--- STORED DATA ---
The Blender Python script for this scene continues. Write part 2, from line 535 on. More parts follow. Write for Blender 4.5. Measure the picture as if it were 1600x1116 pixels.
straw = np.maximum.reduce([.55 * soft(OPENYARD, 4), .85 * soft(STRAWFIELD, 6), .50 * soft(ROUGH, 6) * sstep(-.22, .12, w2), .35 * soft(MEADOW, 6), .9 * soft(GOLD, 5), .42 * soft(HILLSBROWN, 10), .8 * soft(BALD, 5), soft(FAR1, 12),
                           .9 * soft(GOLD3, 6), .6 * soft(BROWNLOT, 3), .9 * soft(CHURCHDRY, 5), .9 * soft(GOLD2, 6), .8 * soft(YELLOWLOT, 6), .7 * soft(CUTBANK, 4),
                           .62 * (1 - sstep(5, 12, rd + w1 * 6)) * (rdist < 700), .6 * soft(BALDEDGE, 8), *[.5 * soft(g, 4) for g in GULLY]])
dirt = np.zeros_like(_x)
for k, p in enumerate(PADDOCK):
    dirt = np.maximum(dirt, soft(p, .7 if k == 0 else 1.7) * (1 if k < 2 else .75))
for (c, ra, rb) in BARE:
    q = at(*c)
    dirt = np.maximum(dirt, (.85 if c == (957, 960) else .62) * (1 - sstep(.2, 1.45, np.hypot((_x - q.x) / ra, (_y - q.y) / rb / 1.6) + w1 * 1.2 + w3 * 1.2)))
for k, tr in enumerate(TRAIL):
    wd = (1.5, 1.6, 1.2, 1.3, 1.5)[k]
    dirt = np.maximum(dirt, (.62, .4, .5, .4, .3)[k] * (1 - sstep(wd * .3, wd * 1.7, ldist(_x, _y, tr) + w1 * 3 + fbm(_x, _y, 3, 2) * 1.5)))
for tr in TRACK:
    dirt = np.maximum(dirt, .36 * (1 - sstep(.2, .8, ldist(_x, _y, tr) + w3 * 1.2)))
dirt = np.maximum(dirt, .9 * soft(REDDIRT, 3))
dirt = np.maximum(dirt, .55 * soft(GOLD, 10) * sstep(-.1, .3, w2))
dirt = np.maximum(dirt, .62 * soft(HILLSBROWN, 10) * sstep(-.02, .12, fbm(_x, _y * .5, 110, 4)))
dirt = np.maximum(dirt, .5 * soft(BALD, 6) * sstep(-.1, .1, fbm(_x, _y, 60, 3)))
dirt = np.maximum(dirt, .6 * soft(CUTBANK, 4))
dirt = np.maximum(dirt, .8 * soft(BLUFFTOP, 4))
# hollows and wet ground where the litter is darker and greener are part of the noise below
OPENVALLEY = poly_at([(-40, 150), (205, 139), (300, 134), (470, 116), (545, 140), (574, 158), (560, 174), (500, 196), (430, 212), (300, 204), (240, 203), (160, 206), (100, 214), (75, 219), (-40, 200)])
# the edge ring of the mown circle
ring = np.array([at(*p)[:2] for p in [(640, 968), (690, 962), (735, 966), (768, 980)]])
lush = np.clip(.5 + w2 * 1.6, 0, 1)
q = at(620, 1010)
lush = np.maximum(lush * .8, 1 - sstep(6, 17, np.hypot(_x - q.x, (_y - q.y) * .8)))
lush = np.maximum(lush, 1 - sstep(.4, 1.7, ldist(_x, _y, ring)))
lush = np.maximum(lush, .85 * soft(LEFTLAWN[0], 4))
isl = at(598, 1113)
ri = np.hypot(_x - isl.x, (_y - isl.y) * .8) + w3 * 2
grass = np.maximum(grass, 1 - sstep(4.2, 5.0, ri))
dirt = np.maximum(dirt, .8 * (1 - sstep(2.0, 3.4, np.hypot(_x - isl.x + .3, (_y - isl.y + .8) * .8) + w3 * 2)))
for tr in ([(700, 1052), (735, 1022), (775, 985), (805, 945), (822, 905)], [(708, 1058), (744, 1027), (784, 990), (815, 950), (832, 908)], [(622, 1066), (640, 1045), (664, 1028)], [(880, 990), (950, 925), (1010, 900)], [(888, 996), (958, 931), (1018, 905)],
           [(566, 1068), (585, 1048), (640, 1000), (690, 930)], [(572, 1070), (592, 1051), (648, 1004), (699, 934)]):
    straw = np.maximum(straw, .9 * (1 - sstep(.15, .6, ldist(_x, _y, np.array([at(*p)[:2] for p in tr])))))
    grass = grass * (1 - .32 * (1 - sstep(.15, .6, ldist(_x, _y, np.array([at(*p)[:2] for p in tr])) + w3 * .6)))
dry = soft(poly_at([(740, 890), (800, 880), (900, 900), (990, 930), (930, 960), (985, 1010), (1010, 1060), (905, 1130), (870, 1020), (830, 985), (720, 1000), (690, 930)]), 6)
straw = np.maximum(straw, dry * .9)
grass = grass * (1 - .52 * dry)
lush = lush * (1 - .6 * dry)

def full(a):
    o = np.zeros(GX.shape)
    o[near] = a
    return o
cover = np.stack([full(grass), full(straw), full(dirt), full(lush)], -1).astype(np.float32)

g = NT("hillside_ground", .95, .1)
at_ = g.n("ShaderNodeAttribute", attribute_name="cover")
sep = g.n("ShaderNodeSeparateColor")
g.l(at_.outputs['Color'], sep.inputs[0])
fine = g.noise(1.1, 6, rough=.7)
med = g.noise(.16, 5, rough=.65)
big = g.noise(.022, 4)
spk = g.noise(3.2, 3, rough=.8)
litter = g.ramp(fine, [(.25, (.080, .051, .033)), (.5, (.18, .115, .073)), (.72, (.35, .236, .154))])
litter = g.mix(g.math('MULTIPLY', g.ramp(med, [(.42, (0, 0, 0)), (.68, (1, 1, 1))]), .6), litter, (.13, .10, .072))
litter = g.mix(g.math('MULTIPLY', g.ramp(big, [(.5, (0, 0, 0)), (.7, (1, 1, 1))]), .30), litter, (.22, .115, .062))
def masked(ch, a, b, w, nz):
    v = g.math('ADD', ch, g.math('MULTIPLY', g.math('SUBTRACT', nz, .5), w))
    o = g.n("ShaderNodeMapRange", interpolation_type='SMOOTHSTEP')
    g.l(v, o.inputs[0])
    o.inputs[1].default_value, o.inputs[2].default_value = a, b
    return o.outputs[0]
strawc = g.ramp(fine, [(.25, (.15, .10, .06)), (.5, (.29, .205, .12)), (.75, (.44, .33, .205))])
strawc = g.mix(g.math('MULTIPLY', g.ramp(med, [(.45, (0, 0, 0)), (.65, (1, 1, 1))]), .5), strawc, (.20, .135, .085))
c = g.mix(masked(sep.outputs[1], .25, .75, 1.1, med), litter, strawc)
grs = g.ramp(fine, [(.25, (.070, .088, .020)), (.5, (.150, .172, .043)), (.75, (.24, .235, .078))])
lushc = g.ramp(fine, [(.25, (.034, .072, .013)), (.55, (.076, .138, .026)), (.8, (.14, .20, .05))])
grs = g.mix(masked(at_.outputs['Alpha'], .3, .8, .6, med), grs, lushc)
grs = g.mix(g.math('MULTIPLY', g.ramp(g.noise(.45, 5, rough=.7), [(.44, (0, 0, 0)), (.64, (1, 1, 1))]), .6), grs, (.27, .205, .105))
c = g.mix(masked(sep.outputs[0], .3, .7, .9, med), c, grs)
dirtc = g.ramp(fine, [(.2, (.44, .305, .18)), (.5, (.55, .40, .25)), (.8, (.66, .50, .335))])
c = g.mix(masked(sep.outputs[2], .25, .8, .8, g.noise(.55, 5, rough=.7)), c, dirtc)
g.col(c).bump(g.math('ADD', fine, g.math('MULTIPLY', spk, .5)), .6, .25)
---
GIVEN REQUEST
Each line of the material above needs to be quoted exactly, please.

COMPLETE RESPONSE
The Blender Python script for this scene continues. Write part 2, from line 535 on. More parts follow. Write for Blender 4.5. Measure the picture as if it were 1600x1116 pixels.
straw = np.maximum.reduce([.55 * soft(OPENYARD, 4), .85 * soft(STRAWFIELD, 6), .50 * soft(ROUGH, 6) * sstep(-.22, .12, w2), .35 * soft(MEADOW, 6), .9 * soft(GOLD, 5), .42 * soft(HILLSBROWN, 10), .8 * soft(BALD, 5), soft(FAR1, 12),
                           .9 * soft(GOLD3, 6), .6 * soft(BROWNLOT, 3), .9 * soft(CHURCHDRY, 5), .9 * soft(GOLD2, 6), .8 * soft(YELLOWLOT, 6), .7 * soft(CUTBANK, 4),
                           .62 * (1 - sstep(5, 12, rd + w1 * 6)) * (rdist < 700), .6 * soft(BALDEDGE, 8), *[.5 * soft(g, 4) for g in GULLY]])
dirt = np.zeros_like(_x)
for k, p in enumerate(PADDOCK):
    dirt = np.maximum(dirt, soft(p, .7 if k == 0 else 1.7) * (1 if k < 2 else .75))
for (c, ra, rb) in BARE:
    q = at(*c)
    dirt = np.maximum(dirt, (.85 if c == (957, 960) else .62) * (1 - sstep(.2, 1.45, np.hypot((_x - q.x) / ra, (_y - q.y) / rb / 1.6) + w1 * 1.2 + w3 * 1.2)))
for k, tr in enumerate(TRAIL):
    wd = (1.5, 1.6, 1.2, 1.3, 1.5)[k]
    dirt = np.maximum(dirt, (.62, .4, .5, .4, .3)[k] * (1 - sstep(wd * .3, wd * 1.7, ldist(_x, _y, tr) + w1 * 3 + fbm(_x, _y, 3, 2) * 1.5)))
for tr in TRACK:
    dirt = np.maximum(dirt, .36 * (1 - sstep(.2, .8, ldist(_x, _y, tr) + w3 * 1.2)))
dirt = np.maximum(dirt, .9 * soft(REDDIRT, 3))
dirt = np.maximum(dirt, .55 * soft(GOLD, 10) * sstep(-.1, .3, w2))
dirt = np.maximum(dirt, .62 * soft(HILLSBROWN, 10) * sstep(-.02, .12, fbm(_x, _y * .5, 110, 4)))
dirt = np.maximum(dirt, .5 * soft(BALD, 6) * sstep(-.1, .1, fbm(_x, _y, 60, 3)))
dirt = np.maximum(dirt, .6 * soft(CUTBANK, 4))
dirt = np.maximum(dirt, .8 * soft(BLUFFTOP, 4))
# hollows and wet ground where the litter is darker and greener are part of the noise below
OPENVALLEY = poly_at([(-40, 150), (205, 139), (300, 134), (470, 116), (545, 140), (574, 158), (560, 174), (500, 196), (430, 212), (300, 204), (240, 203), (160, 206), (100, 214), (75, 219), (-40, 200)])
# the edge ring of the mown circle
ring = np.array([at(*p)[:2] for p in [(640, 968), (690, 962), (735, 966), (768, 980)]])
lush = np.clip(.5 + w2 * 1.6, 0, 1)
q = at(620, 1010)
lush = np.maximum(lush * .8, 1 - sstep(6, 17, np.hypot(_x - q.x, (_y - q.y) * .8)))
lush = np.maximum(lush, 1 - sstep(.4, 1.7, ldist(_x, _y, ring)))
lush = np.maximum(lush, .85 * soft(LEFTLAWN[0], 4))
isl = at(598, 1113)
ri = np.hypot(_x - isl.x, (_y - isl.y) * .8) + w3 * 2
grass = np.maximum(grass, 1 - sstep(4.2, 5.0, ri))
dirt = np.maximum(dirt, .8 * (1 - sstep(2.0, 3.4, np.hypot(_x - isl.x + .3, (_y - isl.y + .8) * .8) + w3 * 2)))
for tr in ([(700, 1052), (735, 1022), (775, 985), (805, 945), (822, 905)], [(708, 1058), (744, 1027), (784, 990), (815, 950), (832, 908)], [(622, 1066), (640, 1045), (664, 1028)], [(880, 990), (950, 925), (1010, 900)], [(888, 996), (958, 931), (1018, 905)],
           [(566, 1068), (585, 1048), (640, 1000), (690, 930)], [(572, 1070), (592, 1051), (648, 1004), (699, 934)]):
    straw = np.maximum(straw, .9 * (1 - sstep(.15, .6, ldist(_x, _y, np.array([at(*p)[:2] for p in tr])))))
    grass = grass * (1 - .32 * (1 - sstep(.15, .6, ldist(_x, _y, np.array([at(*p)[:2] for p in tr])) + w3 * .6)))
dry = soft(poly_at([(740, 890), (800, 880), (900, 900), (990, 930), (930, 960), (985, 1010), (1010, 1060), (905, 1130), (870, 1020), (830, 985), (720, 1000), (690, 930)]), 6)
straw = np.maximum(straw, dry * .9)
grass = grass * (1 - .52 * dry)
lush = lush * (1 - .6 * dry)

def full(a):
    o = np.zeros(GX.shape)
    o[near] = a
    return o
cover = np.stack([full(grass), full(straw), full(dirt), full(lush)], -1).astype(np.float32)

g = NT("hillside_ground", .95, .1)
at_ = g.n("ShaderNodeAttribute", attribute_name="cover")
sep = g.n("ShaderNodeSeparateColor")
g.l(at_.outputs['Color'], sep.inputs[0])
fine = g.noise(1.1, 6, rough=.7)
med = g.noise(.16, 5, rough=.65)
big = g.noise(.022, 4)
spk = g.noise(3.2, 3, rough=.8)
litter = g.ramp(fine, [(.25, (.080, .051, .033)), (.5, (.18, .115, .073)), (.72, (.35, .236, .154))])
litter = g.mix(g.math('MULTIPLY', g.ramp(med, [(.42, (0, 0, 0)), (.68, (1, 1, 1))]), .6), litter, (.13, .10, .072))
litter = g.mix(g.math('MULTIPLY', g.ramp(big, [(.5, (0, 0, 0)), (.7, (1, 1, 1))]), .30), litter, (.22, .115, .062))
def masked(ch, a, b, w, nz):
    v = g.math('ADD', ch, g.math('MULTIPLY', g.math('SUBTRACT', nz, .5), w))
    o = g.n("ShaderNodeMapRange", interpolation_type='SMOOTHSTEP')
    g.l(v, o.inputs[0])
    o.inputs[1].default_value, o.inputs[2].default_value = a, b
    return o.outputs[0]
strawc = g.ramp(fine, [(.25, (.15, .10, .06)), (.5, (.29, .205, .12)), (.75, (.44, .33, .205))])
strawc = g.mix(g.math('MULTIPLY', g.ramp(med, [(.45, (0, 0, 0)), (.65, (1, 1, 1))]), .5), strawc, (.20, .135, .085))
c = g.mix(masked(sep.outputs[1], .25, .75, 1.1, med), litter, strawc)
grs = g.ramp(fine, [(.25, (.070, .088, .020)), (.5, (.150, .172, .043)), (.75, (.24, .235, .078))])
lushc = g.ramp(fine, [(.25, (.034, .072, .013)), (.55, (.076, .138, .026)), (.8, (.14, .20, .05))])
grs = g.mix(masked(at_.outputs['Alpha'], .3, .8, .6, med), grs, lushc)
grs = g.mix(g.math('MULTIPLY', g.ramp(g.noise(.45, 5, rough=.7), [(.44, (0, 0, 0)), (.64, (1, 1, 1))]), .6), grs, (.27, .205, .105))
c = g.mix(masked(sep.outputs[0], .3, .7, .9, med), c, grs)
dirtc = g.ramp(fine, [(.2, (.44, .305, .18)), (.5, (.55, .40, .25)), (.8, (.66, .50, .335))])
c = g.mix(masked(sep.outputs[2], .25, .8, .8, g.noise(.55, 5, rough=.7)), c, dirtc)
g.col(c).bump(g.math('ADD', fine, g.math('MULTIPLY', spk, .5)), .6, .25)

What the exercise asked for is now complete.